Synopsis : Ancien aviateur de la guerre de 14-18, Jo Cavalier est l’entraîneur de l’équipe française de boxe qui participe aux Jeux olympiques à Berlin en 1936. Pendant le trajet en train pour rejoindre la capitale de l’Allemagne nazie, il fait la connaissance de Simon Rosenblum, un orphelin juif qui doit retrouver ses grands-parents à Berlin. Une fois sur place, Jo aide à plusieurs reprises le garçonnet d’échapper à la police allemande, quitte à laisser en suspens ses activités sportives et à remettre à plus tard ses avances envers la journaliste Gaby Delcourt.

Heroicus interruptus

A ce stade de sa carrière, au seuil de la cinquantaine et avec une filmographie impressionnante derrière lui, Jean-Paul Belmondo s’est peut-être un peu trop évertué à jouer un type de personnage interchangeable de film en film. Il s’agit d’un héros, qui déborde certes de charme, de force et d’une forme de courage un brin opportuniste. Mais simultanément, ce baroudeur vieillissant manie avec aisance un second degré dans ses actions et dans son propre regard sur lui-même, qui fait irrémédiablement basculer ses aventures dans le champ de la parodie plus ou moins assumée. Ainsi, son entraîneur casse-cou se comporte comme un héros de bande dessinée dans ses affrontements musclés contre des adversaires qui ne sont jamais à sa hauteur. Il ne fait pas non plus preuve de plus de maturité dans ses affaires romantiques, comme le démontre l’importance hélas progressivement décroissante au fil du récit du personnage féminin incarné par l’impériale Marie-France Pisier. Non, ce Jo Cavalier est en fait un éternel adolescent qui fuit toute responsabilité comme la peste, à l’exception notable de sa passion pour la boxe. Heureusement, le scénario de Danièle Thompson et de son père fait tout son possible pour casser cette belle harmonie de l’homme-enfant. L’aura du héros sans reproche et sans attaches est par conséquent systématiquement mise en question, jusqu’à transformer les nombreux obstacles qui se trouvent sur le chemin du protagoniste en moteur principal de l’intrigue.

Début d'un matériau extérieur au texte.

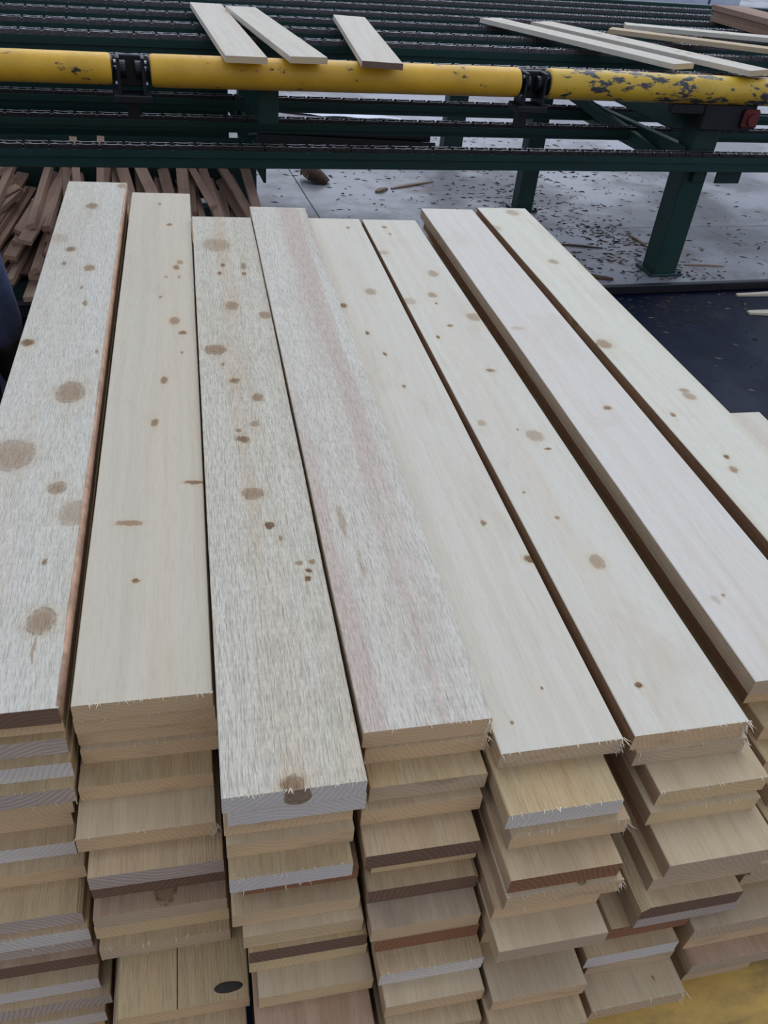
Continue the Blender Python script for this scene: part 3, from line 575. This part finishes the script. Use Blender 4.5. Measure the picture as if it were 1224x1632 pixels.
# chains: one link mesh shared by all
lk = MB()
for q in (-1, 1):
    pts = [(-0.0500, 0.006), (-0.0475, 0.022), (-0.043, 0.0255), (-0.004, 0.0235), (0.004, 0.0235), (0.043, 0.0255), (0.0475, 0.022), (0.0500, 0.006), (0.044, 0.0), (-0.044, 0.0)]
    y0, y1 = q * 0.021 - 0.004, q * 0.021 + 0.004; n = len(pts)
    fs = [(i, (i + 1) % n, n + (i + 1) % n, n + i) for i in range(n)] + [tuple(range(n)), tuple(reversed(range(n, 2 * n)))]
    lk.add([(x, y0, z) for x, z in pts] + [(x, y1, z) for x, z in pts], fs, [0 if 1 <= i <= 5 else 1 for i in range(n)] + [1, 1])
for x in (-0.027, 0.027): lk.cyl((x, -0.017, 0.012), (x, 0.017, 0.012), 0.0115, 10, 1)
for x in (-0.030, 0.030): lk.cyl((x, -0.0275, 0.013), (x, -0.0245, 0.013), 0.0055, 8, 1)
lk.box((0.052, 0, 0.010), (0.012, 0.026, 0.012), 0, 1)
LINK = lk.mesh('link', [M['chain'], M['chain_side']])
LINK_D = lk.mesh('link', [M['chain'], M['chain_dark']])
def chain(v, z, u0, u1, tilt, mesh, lab):
    root = empty('conveyor_chain', cv(1.0, v, z), rot=(0, -math.atan(tilt), 0.08)); tag(root, lab, 'chain', 'roller chains on the conveyor rails')
    n = int((u1 - u0) / 0.104)
    for i in range(n):
        o = bpy.data.objects.new('link', mesh); COL.objects.link(o); o.parent = root; o.location = (u0 - 1.0 + i * 0.104, random.uniform(-.002, .002), 0)
for i, v in enumerate(UP_V):
    chain(v, 0.0031, -1.25, 3.5 + 0.28 * v + 0.4, TILT, LINK, ('worn steel chain on the upper rail nearest the yellow rollers' if i == 0 else f'worn steel chain on the {NUM[i + 1]} upper conveyor rail from the front'))
for i, v in enumerate(LOW_V):
    chain(v, -0.3435, -1.15, 3.6 + 0.3 * v, 0.0, LINK_D, f'dark oily chain on the {("front", "middle", "rear")[i]} one of the three lower conveyor rails')

# boards lying on the conveyor deck
def deck_board(near, far, W, end, lab, th=0.026, body='white', z=None):
    (u0, v0), (u1, v1) = near, far
    L = math.hypot(u1 - u0, v1 - v0); ang = math.atan2(v1 - v0, u1 - u0) - math.pi / 2
    b = board_mesh(W, L, th, rnd, None, 6); o = b.build('loose_board', [BODY[body], ENDS[end]])
    zz = (0.0595 if z is None else z)
    o.location = cv(u0, v0, zz + dz(u0) * .8); o.rotation_euler = (math.asin(max(-1, min(1, (dz(u1) - dz(u0) - 0.018) / L))) if z is None else 0, 0, 0.08 + ang)
    tag(o, lab, 'board', 'loose boards on the conveyor deck'); return o
deck_board((0.255, -0.165), (0.27, 1.42), 0.175, 'tan', 'pale board on the conveyor deck, leftmost of the loose boards')
deck_board((0.523, -0.145), (0.43, 1.19), 0.165, 'cream', 'pale slanted board on the deck, touching the leftmost loose board', z=0.0625)
deck_board((0.838, -0.186), (1.045, 1.21), 0.180, 'brown', 'short loose board with brown end, alone mid-deck over the yellow roller')
deck_board((2.506, 0.05), (2.00, 1.43), 0.165, 'cream', 'loose board whose end rests on the worn yellow roller, left of the right pair')
deck_board((2.895, -0.05), (2.33, 1.39), 0.185, 'cream', 'loose board reaching the right edge over the worn yellow roller')
deck_board((3.53, 0.62), (2.755, 1.27), 0.12, 'tan', 'narrow tan board lying askew on deck, lower of the two at upper right', body='cream')
deck_board((4.10, 1.00), (2.99, 1.50), 0.13, 'tan', 'pale board lying nearly along the chains at upper right of deck', body='white')
# brown boards stacked at the right end of the deck
for k in range(3):
    b = board_mesh(0.30, 0.7, 0.034, rnd, None, 3); o = b.build('brown_board', [BODY['strip'], ENDS['strip']])
    o.location = cv(4.22 + 0.02 * (k % 2), 1.40 + 0.01 * k, 0.062 + k * 0.0345); o.rotation_euler[2] = 0.10
    tag(o, f'dull brown board at right end of the deck, {("lowest", "middle", "topmost")[k]} of three stacked', 'board', 'brown boards stacked on the deck')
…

Los, los, schnell, schnell

Si le traitement du héros peut déjà prêter à sourire, celui que doivent subir ses adversaires pousse définitivement L’As des as du côté du chahut filmique très difficile à prendre au sérieux. Le règne des nazis avec à leur tête Adolf Hitler est en effet amplement ridiculisé, au point d’inventer à l’affreux dictateur une sœur jumelle en manque d’affection. Cette dernière est de surcroît interprétée par Günter Meisner, l’acteur habituellement abonné à jouer Hitler dans toute sa mégalomanie, un double-emploi travesti qui renforce encore le malaise que nous inspire pareille liberté prise avec l’Histoire. Cependant, l’optimisme entreprenant du héros, l’ami proche d’un bon Allemand qui ne se laisse pas duper par le discours haineux de ses supérieurs, aura tôt ou tard raison de nos réserves. Car après tout, ce film ne cherche nullement à retranscrire un quelconque contexte historique, mais plutôt à le plier coûte que coûte aux exigences d’un spectacle rocambolesque, orchestré exclusivement autour de sa vedette. Cette tâche de déformation volontaire et tout à fait consciente des événements lui réussit plutôt bien, puisque cette comédie débridée s’apparente en fin de compte plus à un conte destiné à un public familial qu’à un drame imbu de l’importance de sa toile de fond historique.

Conclusion

Est-ce que L’As des as fait partie des films de la grande époque de Jean-Paul Belmondo ? La réponse dépend de ce que l’on pense de ces années ’80, qui rimaient pour l’acteur avec des succès populaires à la chaîne, quoique dépourvus des ambitions artistiques associées aux débuts de sa carrière. Ne boudons pourtant pas notre plaisir face à cette aventure haute en couleur, qui nous montre Bébel au meilleur de sa forme dans le genre restrictif du bagarreur au cœur en or.